Glenn’s article in the NY Post got me thinking about booze and work, as it has always pertained to me and the companies I’ve worked for. Here’s an historical perspective:
It isn’t an exaggeration to say that civilization came from alcohol. Before agriculture was invented, hunter-gatherers brewed beer from wild grains. It’s more likely that agriculture came from a desire to have a steady supply of beer than from efforts to produce more bread.
Given the downsides, alcohol consumption must also offer some advantages, Slingerland reasons, else it would have died out. But it hasn’t. In fact it’s hard to find successful civilizations that don’t use alcohol — and those few that qualify tend to replace it with other intoxicants that have similar effects.
And later on:
Drinking doesn’t just make us feel good, it also makes us get along better, cooperate more effectively and think more expansively. Silicon Valley companies have whiskey bars to which engineers repair when they’re stuck on a problem, companies (and even my law faculty) have happy hours, and pubs and taverns have played a vital role in bringing strangers together convivially for millennia. (When I used to hang out with Southern politicians, they didn’t trust people who wouldn’t drink with them.)
I remember once interviewing a secretary at the Great Big Research Company in Johannesburg, and towards the end of the interview, I told her that the job was hers. Then, as I was walking her out of the office, I asked, “By the way, do you drink?” “No,” she replied. “You may find it a little difficult to fit in here, then,” I said. I thought she was joking, and she thought I was joking, but as it turns out, neither of us was. (She fit in quite fine, as it happened, because she always ended up being our designated driver, which she took in good humor mostly because not once in three years did she ever have to pay for a meal, such was our gratitude.)

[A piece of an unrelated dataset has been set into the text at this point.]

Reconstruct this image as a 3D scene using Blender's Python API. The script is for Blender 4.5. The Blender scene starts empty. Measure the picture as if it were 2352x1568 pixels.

I don’t trust people who don’t drink, either, unless there’s a compelling reason for that strange behavior. (At the Great Big Advertising Agency in Chicago, one of the women was a recovering alcoholic, and I never once pressed her to drink, even though she came over to several of my booze-sodden parties at the house and enjoyed herself as much as any of us.)
Here’s my viewpoint on the matter. I like booze. I like the taste of it, I like how it makes me feel, and as long as I can restrain myself — something which has become a lot easier of late because hangovers absolutely flatten me — I can drink and have a great deal of fun in so doing. (Of course, when I’m sitting at Mr. Free Market’s country palace drinking Whisky Macs, or at the King’s Arms with The Englishman pouring Wadworth’s 6X down my throat, all bets are off.) But other than that, I’m mostly quite restrained. I’m by nature a very gregarious man, so I don’t need booze to make me any more sociable, so it really comes down to enjoyment. I like the little buzz, in other words.
On the other hand, booze for me is entirely a social beverage. I absolutely cannot drink by myself. Many’s the time I’ve come home exhausted from a day at the pit face, and opened a beer with a flourish — only to find, two hours later, half a bottle of flat beer. But put me in a room with friends…
There’s a reason why booze is called an “adult” beverage, and it’s because one has to be an adult in its consumption. Of course there are going to be people who abuse it; show me any pleasurable adult activity and I’ll show you people who take it too far, and as a result we all become targets of the Puritans and scolds who bedevil our modern society.
Glenn suggests mockery for the anti-booze scolds among us, while my response would be, quelle surprise, a lot harsher. But overall, I agree with Glenn’s point: while booze has its downsides, let’s not forget its many upsides.
And now, if you’ll excuse me, it’s time for my breakfast gin.